Saturday October 16, 2021

When art and nostalgia mix

June 19, 2019

The city’s Canvas Art Gallery was host to a unique art exhibition on Tuesday afternoon. Based on the collection of Rehana and Shakil Saigol, the show featured the works of many artists who are not in our midst anymore and whose works catapulted viewers into another era and another school of art.

Notable among these were works by Anna Molka Ahmed, whose works are still considered masterpieces despite the pursuit having undergone so many changes, changes that have turned the sublime pursuit of art into a brain-racking brainteaser.

Once a household name in the field of art in the country, she is today a part of the past, but such achievers live on through the contributions they may have made to sublime fields. Two of the works adorning the walls of the art gallery are portraits by Ahmed which quickly remind the viewer of art as it was in her era. The two works are the portraits of a man and a woman. They are 20x25 inches pastel on paper. They are just portraits but portraits that speak.

Ahmed has so masterfully captured the expressions in their eyes in the most profound of manner.
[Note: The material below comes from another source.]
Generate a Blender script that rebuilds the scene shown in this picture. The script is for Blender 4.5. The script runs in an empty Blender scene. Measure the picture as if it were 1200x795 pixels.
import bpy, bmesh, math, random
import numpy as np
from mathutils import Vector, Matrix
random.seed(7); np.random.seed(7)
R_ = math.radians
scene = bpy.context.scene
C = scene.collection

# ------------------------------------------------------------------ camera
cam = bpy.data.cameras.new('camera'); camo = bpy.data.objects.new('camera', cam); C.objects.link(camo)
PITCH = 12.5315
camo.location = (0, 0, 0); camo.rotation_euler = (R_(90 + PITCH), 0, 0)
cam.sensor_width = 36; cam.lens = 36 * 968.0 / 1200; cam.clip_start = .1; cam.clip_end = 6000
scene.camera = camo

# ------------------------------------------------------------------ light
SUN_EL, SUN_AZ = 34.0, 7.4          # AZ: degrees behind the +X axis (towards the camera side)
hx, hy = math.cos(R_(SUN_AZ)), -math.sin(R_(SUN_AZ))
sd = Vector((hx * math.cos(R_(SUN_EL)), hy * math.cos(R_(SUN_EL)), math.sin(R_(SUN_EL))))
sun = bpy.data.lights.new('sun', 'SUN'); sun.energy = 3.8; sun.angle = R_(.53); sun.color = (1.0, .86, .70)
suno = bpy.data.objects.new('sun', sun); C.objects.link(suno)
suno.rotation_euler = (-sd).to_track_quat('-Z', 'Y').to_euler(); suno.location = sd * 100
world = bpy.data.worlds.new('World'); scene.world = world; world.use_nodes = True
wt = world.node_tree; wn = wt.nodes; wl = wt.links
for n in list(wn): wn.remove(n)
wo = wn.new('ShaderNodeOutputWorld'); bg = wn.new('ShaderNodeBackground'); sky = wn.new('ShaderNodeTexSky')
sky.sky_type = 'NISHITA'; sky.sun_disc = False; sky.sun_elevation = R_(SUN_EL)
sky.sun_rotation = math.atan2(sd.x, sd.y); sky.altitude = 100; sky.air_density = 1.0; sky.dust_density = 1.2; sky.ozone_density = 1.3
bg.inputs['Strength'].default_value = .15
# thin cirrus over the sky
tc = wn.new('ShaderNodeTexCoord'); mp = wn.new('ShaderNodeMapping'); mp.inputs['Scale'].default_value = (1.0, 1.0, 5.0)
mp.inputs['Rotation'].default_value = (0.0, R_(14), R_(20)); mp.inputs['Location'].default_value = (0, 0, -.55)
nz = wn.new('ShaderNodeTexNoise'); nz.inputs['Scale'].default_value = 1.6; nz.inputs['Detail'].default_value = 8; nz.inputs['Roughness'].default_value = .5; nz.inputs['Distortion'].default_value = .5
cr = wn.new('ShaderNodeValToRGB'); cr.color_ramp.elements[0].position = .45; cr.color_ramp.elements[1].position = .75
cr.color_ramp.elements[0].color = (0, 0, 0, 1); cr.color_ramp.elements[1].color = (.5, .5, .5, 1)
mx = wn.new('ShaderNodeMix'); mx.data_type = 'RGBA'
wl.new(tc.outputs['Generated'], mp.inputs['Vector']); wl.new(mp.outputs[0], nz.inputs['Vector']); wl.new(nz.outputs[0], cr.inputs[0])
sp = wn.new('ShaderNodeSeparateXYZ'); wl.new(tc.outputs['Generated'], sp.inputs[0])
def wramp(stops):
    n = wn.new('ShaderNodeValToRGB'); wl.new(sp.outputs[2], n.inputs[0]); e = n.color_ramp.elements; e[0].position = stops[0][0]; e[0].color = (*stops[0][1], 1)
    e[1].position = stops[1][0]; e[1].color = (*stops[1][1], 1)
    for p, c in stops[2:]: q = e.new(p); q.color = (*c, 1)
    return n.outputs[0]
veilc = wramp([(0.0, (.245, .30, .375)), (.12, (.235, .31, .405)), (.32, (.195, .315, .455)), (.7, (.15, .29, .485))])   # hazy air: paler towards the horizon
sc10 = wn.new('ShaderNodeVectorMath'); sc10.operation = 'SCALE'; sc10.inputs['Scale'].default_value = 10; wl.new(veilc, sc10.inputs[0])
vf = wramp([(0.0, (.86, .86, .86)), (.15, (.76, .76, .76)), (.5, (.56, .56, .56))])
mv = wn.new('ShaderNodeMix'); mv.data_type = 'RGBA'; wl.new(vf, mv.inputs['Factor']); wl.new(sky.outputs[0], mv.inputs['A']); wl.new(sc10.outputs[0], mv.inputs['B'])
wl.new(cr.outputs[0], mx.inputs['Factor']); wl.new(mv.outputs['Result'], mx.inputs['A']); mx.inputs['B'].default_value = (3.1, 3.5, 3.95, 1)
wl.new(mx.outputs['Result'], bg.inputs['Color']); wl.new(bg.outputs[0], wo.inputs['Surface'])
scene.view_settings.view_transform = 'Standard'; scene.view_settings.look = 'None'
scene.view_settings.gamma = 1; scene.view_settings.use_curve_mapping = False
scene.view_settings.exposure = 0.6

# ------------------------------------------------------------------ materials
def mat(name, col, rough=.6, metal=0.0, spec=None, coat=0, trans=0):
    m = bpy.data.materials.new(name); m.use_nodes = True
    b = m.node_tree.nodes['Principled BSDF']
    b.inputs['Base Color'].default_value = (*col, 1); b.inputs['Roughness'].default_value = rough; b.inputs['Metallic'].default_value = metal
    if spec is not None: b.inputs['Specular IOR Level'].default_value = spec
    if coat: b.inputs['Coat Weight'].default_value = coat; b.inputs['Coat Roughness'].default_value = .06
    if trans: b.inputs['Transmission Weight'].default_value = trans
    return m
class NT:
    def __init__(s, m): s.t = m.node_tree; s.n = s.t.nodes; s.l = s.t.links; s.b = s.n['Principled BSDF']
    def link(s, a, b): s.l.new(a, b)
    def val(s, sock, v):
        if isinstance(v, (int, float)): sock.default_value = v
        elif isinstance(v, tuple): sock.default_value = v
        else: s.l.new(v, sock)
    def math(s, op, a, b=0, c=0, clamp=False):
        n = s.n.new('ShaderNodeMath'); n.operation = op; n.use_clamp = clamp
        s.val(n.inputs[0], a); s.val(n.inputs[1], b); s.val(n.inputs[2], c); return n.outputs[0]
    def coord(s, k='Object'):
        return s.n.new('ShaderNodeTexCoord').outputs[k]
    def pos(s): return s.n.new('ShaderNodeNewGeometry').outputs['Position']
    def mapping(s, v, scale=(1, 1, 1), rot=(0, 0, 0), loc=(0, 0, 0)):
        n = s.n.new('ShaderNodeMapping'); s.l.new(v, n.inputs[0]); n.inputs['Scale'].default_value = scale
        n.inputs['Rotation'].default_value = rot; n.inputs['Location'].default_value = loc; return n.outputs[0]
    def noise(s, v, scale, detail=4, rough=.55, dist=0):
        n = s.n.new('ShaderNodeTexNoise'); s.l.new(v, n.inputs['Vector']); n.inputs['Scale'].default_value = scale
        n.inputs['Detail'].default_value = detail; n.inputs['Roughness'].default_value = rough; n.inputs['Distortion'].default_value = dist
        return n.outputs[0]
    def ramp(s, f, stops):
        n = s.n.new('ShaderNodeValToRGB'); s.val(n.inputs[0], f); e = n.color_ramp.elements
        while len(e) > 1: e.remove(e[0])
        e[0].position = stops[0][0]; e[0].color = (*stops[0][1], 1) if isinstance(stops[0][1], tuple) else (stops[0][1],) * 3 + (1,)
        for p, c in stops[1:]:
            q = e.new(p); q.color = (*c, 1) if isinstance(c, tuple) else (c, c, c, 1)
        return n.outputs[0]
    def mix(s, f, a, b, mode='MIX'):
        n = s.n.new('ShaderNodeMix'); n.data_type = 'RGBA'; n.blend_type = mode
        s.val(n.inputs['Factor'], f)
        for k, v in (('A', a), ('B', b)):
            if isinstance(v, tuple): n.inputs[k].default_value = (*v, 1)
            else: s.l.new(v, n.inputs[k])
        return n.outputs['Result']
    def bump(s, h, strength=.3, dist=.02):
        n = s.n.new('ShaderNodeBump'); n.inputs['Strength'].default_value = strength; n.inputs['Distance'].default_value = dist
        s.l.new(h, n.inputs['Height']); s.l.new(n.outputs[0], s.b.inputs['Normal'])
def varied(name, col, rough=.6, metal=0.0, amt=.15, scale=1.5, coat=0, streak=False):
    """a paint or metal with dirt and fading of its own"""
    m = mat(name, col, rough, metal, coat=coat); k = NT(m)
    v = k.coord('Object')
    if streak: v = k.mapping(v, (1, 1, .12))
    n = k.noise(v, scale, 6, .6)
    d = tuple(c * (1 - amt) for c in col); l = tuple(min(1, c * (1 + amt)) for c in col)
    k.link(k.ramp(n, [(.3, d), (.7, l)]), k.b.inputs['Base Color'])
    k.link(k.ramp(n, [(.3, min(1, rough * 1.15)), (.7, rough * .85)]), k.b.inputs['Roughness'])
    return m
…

Their eyes have a story to tell. The colouring is so simple and true to life, no flamboyant colour combinations that artists nowadays have a propensity to.
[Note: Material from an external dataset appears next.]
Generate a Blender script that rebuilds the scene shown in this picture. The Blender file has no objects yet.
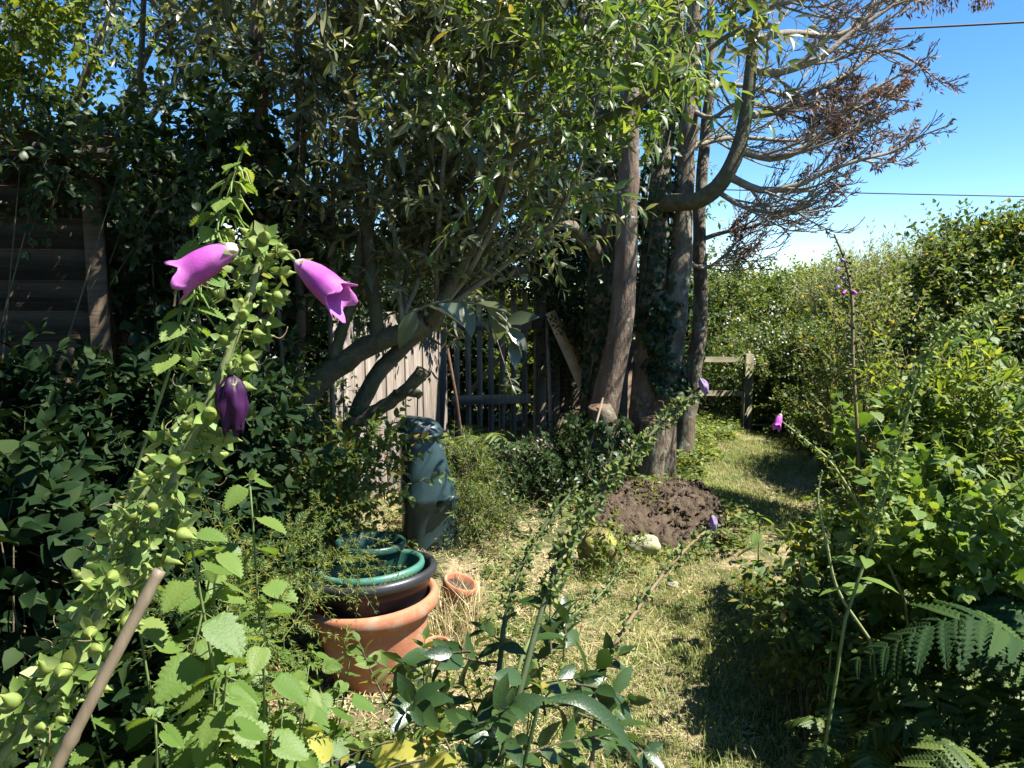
import bpy, math, numpy as np
from math import radians as RD
rng = np.random.default_rng(11)
C = bpy.context.scene.collection
F_PX, PITCH, CZ = 773.0, RD(7.0), 1.6
cp, sp = math.cos(PITCH), math.sin(PITCH)

# ---------------------------------------------------------------- placement helpers
def P(px, py, d):
    a = (px-512)/F_PX*d; u = (384-py)/F_PX*d
    return np.array([a, d*cp+u*sp, CZ-d*sp+u*cp])
def gz(x, y):
    x = np.asarray(x, float); y = np.asarray(y, float)
    m = 0.15*np.exp(-(((x-0.95)/0.75)**2+((y-5.5)/0.75)**2))
    b = 0.35*np.clip((x-1.75-0.12*y)/1.6, 0, 1)**1.3*np.clip(y/2.0, 0, 1)
    b2 = 0.22*np.clip((y-6.0)/2, 0, 1)*np.exp(-((x-1.7)/0.9)**2)
    n = 0.012*np.sin(x*5.1+1.3*np.sin(y*3.7))+0.010*np.sin(y*6.3+2*np.sin(x*2.9))
    return m+b+b2+n
def G(px, py):
    a = (px-512)/F_PX; u = (384-py)/F_PX
    dz = -sp+u*cp; t = -CZ/dz
    return np.array([a*t, t*(cp+u*sp), 0.0])
def norm(v):
    v = np.asarray(v, float)
    return v/np.maximum(np.linalg.norm(v, axis=-1, keepdims=True), 1e-9)
def rvec(n): return norm(rng.normal(size=(n, 3)))

# ---------------------------------------------------------------- mesh builder
class Geo:
    def __init__(s): s.V=[]; s.L=[]; s.S=[]; s.M=[]; s.n=0
    def add(s, v, loops, sizes, mi=0):
        v = np.asarray(v, float).reshape(-1, 3)
        s.V.append(v); s.L.append(np.asarray(loops, np.int64)+s.n); sizes=np.asarray(sizes, np.int64)
        s.S.append(sizes); s.M.append(np.full(len(sizes), mi)); s.n += len(v)
    def build(s, name, mats, parent=None, smooth=True, at=None):
        org = np.zeros(3)
        if at is not None: org = np.array(at, float)
        p = parent
        while p is not None:
            org = org + np.array(p.location); p = p.parent
        V = np.concatenate(s.V)-org; L = np.concatenate(s.L); S = np.concatenate(s.S); M = np.concatenate(s.M)
        me = bpy.data.meshes.new(name)
        me.vertices.add(len(V)); me.vertices.foreach_set('co', V.astype(np.float32).ravel())
        me.loops.add(len(L)); me.loops.foreach_set('vertex_index', L.astype(np.int32))
        me.polygons.add(len(S))
        st = np.concatenate([[0], np.cumsum(S)[:-1]])
        me.polygons.foreach_set('loop_start', st.astype(np.int32))
        me.polygons.foreach_set('loop_total', S.astype(np.int32))
        if not isinstance(mats, (list, tuple)): mats = [mats]
        for m in mats: me.materials.append(m)
        me.polygons.foreach_set('material_index', M.astype(np.int32))
        me.polygons.foreach_set('use_smooth', np.full(len(S), smooth))
        me.update(calc_edges=True); me.validate()
        o = bpy.data.objects.new(name, me); C.objects.link(o)
        if at is not None: o.location = at
        if parent is not None: o.parent = parent
        return o

def tag(o, label=None, cat=None, group=None, kind=None):
    if label: o['label'] = label
    if cat: o['category'] = cat
    if group: o['group'] = group
    if kind: o['kind'] = kind
    return o
def thing(name, label, cat, loc=(0,0,0), group=None):
    o = bpy.data.objects.new(name, None); C.objects.link(o); o.location = tuple(float(q) for q in loc)
    o.empty_display_size = 0.1
    return tag(o, label, cat, group)
def copy_tree(o, parent=None):
    c = o.copy(); C.objects.link(c); c.parent = parent
    for ch in list(o.children): copy_tree(ch, c)
    return c

# ---------------------------------------------------------------- geometry primitives
def box(g, c, h, rot=None, mi=0, bev=0.0):
    x, y, z = h
    if bev <= 0:
        v = np.array([[a*x, b*y, d*z] for a in (-1,1) for b in (-1,1) for d in (-1,1)], float)
        f = [0,1,3,2, 4,6,7,5, 0,4,5,1, 2,3,7,6, 0,2,6,4, 1,5,7,3]; s = [4]*6
    else:
        e = bev
        v=[];idx={}
        for a in (-1,1):
            for b in (-1,1):
                for d in (-1,1):
                    for k in range(3):
                        q=[a*(x-e),b*(y-e),d*(z-e)]; q[k]=[a*x,b*y,d*z][k]
                        idx[(a,b,d,k)]=len(v); v.append(q)
        f=[];s=[]
        def quad(l): f.extend(l); s.append(len(l))
        for k in range(3):
            o1,o2=[q for q in range(3) if q!=k]
            for sg in (-1,1):
                ring=[]
                for (m,n) in ((-1,-1),(1,-1),(1,1),(-1,1)):
                    key=[0,0,0]; key[k]=sg; key[o1]=m; key[o2]=n
                    ring.append(idx[(key[0],key[1],key[2],k)])
                if (sg==1) != (k!=1): ring=ring[::-1]
                quad(ring)
        for k in range(3):
            o1,o2=[q for q in range(3) if q!=k]
            for m in (-1,1):
                for n in (-1,1):
                    a=[0,0,0];b=[0,0,0]; a[k]=-1;b[k]=1; a[o1]=b[o1]=m; a[o2]=b[o2]=n
                    quad([idx[(*a,o1)],idx[(*b,o1)],idx[(*b,o2)],idx[(*a,o2)]])
        for a in (-1,1):
            for b in (-1,1):
                for d in (-1,1): quad([idx[(a,b,d,0)],idx[(a,b,d,1)],idx[(a,b,d,2)]])
        v=np.array(v,float)
    if rot is not None: v = v@np.asarray(rot).T
    g.add(v+np.asarray(c, float), f, s, mi)
def rotz(a): c,s=math.cos(a),math.sin(a); return np.array([[c,-s,0],[s,c,0],[0,0,1.]])
def rotx(a): c,s=math.cos(a),math.sin(a); return np.array([[1.,0,0],[0,c,-s],[0,s,c]])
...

Painted as way back as 1973, the works acquaint the viewer with trends in art as it was four decades ago. Then, there are works by another artist who slipped into the past just a couple of weeks ago, Jamil Naqsh. His works, titled, “Pigeons”, are an endearing depiction of all the things that adorn nature and is reflected through animal and bird life. Titled, “Pigeons”, the works are an endearing representation of nature through bird life. They show pigeons huddled together. Then, there’s a work by Mohammad Ali titled Usama Bin Laden. It depicts Usama with nothing more than a loin cloth and an expression of despondency in his eyes.

In all there are 27 works adorning the walls of the art gallery. There are two by artist Zulqarnain Haider. They are both landscapes. Haider is a lyrical colourist indeed. One of these, titled laburnum, depicts a laburnum tree with its thick colured foliage. It is semi-impressionistic in style.
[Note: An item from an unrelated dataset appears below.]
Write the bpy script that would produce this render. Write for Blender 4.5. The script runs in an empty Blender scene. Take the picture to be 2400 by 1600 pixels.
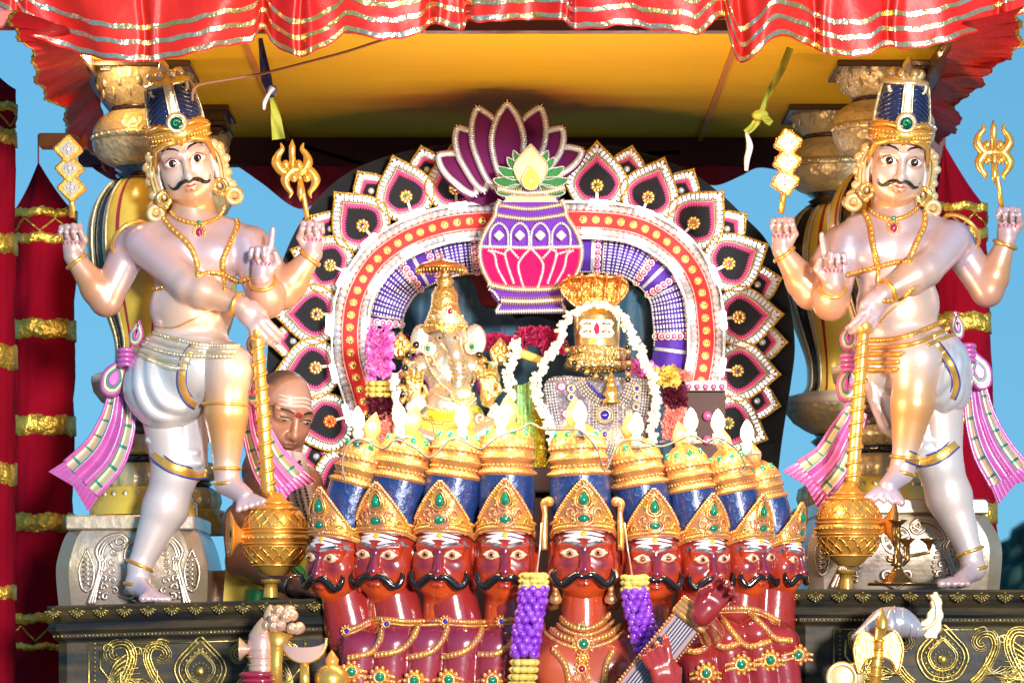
import bpy, math, random
import numpy as np
from mathutils import Vector, Matrix, noise as mnoise
from mathutils.bvhtree import BVHTree
random.seed(7); np.random.seed(7)
SC = bpy.context.scene
COL = SC.collection
R = math.radians
PI = math.pi
# ---------------------------------------------------------------- camera, sky, sun
cd = bpy.data.cameras.new('camera'); cam = bpy.data.objects.new('camera', cd); COL.objects.link(cam)
cam.location = (0, -8, -0.7); cam.rotation_euler = (R(90), 0, 0)
cd.sensor_width = 36; cd.lens = 120; cd.shift_y = 0.7/2.4; cd.clip_end = 800
cd.dof.use_dof = True; cd.dof.focus_distance = 7.9; cd.dof.aperture_fstop = 9
SC.camera = cam
SUN_EL, SUN_AZ = 5, 16          # azimuth towards the right of the camera, behind it
world = bpy.data.worlds.new('World'); SC.world = world; world.use_nodes = True
nt = world.node_tree; bg = nt.nodes['Background']
sky = nt.nodes.new('ShaderNodeTexSky'); sky.sky_type = 'NISHITA'; sky.sun_disc = False
sky.sun_elevation = R(SUN_EL); sky.sun_rotation = R(180-SUN_AZ)
sky.air_density = 2.0; sky.dust_density = 0.4; sky.ozone_density = 3.0
mx = nt.nodes.new('ShaderNodeMixRGB'); mx.blend_type = 'MULTIPLY'; mx.inputs[0].default_value = 1
mx.inputs[2].default_value = (0.78, 1.52, 2.1, 1)
wtc = nt.nodes.new('ShaderNodeTexCoord'); wad = nt.nodes.new('ShaderNodeVectorMath'); wad.operation = 'ADD'; wad.inputs[1].default_value = (0, 0, .42)
wno = nt.nodes.new('ShaderNodeVectorMath'); wno.operation = 'NORMALIZE'
nt.links.new(wtc.outputs['Generated'], wad.inputs[0]); nt.links.new(wad.outputs[0], wno.inputs[0]); nt.links.new(wno.outputs[0], sky.inputs[0])
nt.links.new(sky.outputs[0], mx.inputs[1]); nt.links.new(mx.outputs[0], bg.inputs[0])
bg.inputs[1].default_value = 0.15
sd = bpy.data.lights.new('sun', 'SUN'); sd.energy = 2.9; sd.angle = R(6); sd.color = (1.0, 0.95, 0.88)
sun = bpy.data.objects.new('sun', sd); COL.objects.link(sun)
dv = Vector((math.sin(R(SUN_AZ))*math.cos(R(SUN_EL)), -math.cos(R(SUN_AZ))*math.cos(R(SUN_EL)), math.sin(R(SUN_EL))))
sun.rotation_euler = dv.to_track_quat('Z', 'Y').to_euler(); sun.location = dv*20
SC.view_settings.view_transform = 'Standard'; SC.view_settings.look = 'None'
SC.view_settings.exposure = 0.8; SC.view_settings.gamma = 1
# ---------------------------------------------------------------- maths and mesh helpers
K = 2400/2352*1e-3
def P(x, y, Y=0.0):
    X = (x-1176)*K; Z = (784-y)*K; s = (8+Y)/8
    return np.array([X*s, Y, -0.7+(Z+0.7)*s])
def S(Y=0.0): return K*(8+Y)/8
def PP(pts, Y=0.0):
    return np.array([P(p[0], p[1], Y+(p[2]*K if len(p) > 2 else 0)) for p in pts])
def nrm(v):
    v = np.asarray(v, float); l = np.linalg.norm(v)
    return v/l if l > 1e-12 else v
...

The other one shows a body of clear sapphire water interspersed with an equal amount of land. These indeed are eye-catching collections. Both works are 18 inches by 14 inches oil-on-board.

There are also two works by Naiza Khan, which are sketches of the female anatomy. The exhibition, curated by Dawn Group CEO Hameed Haroon and based on the personal collection of Rehana and Shakil Saigol, goes on up until June 27.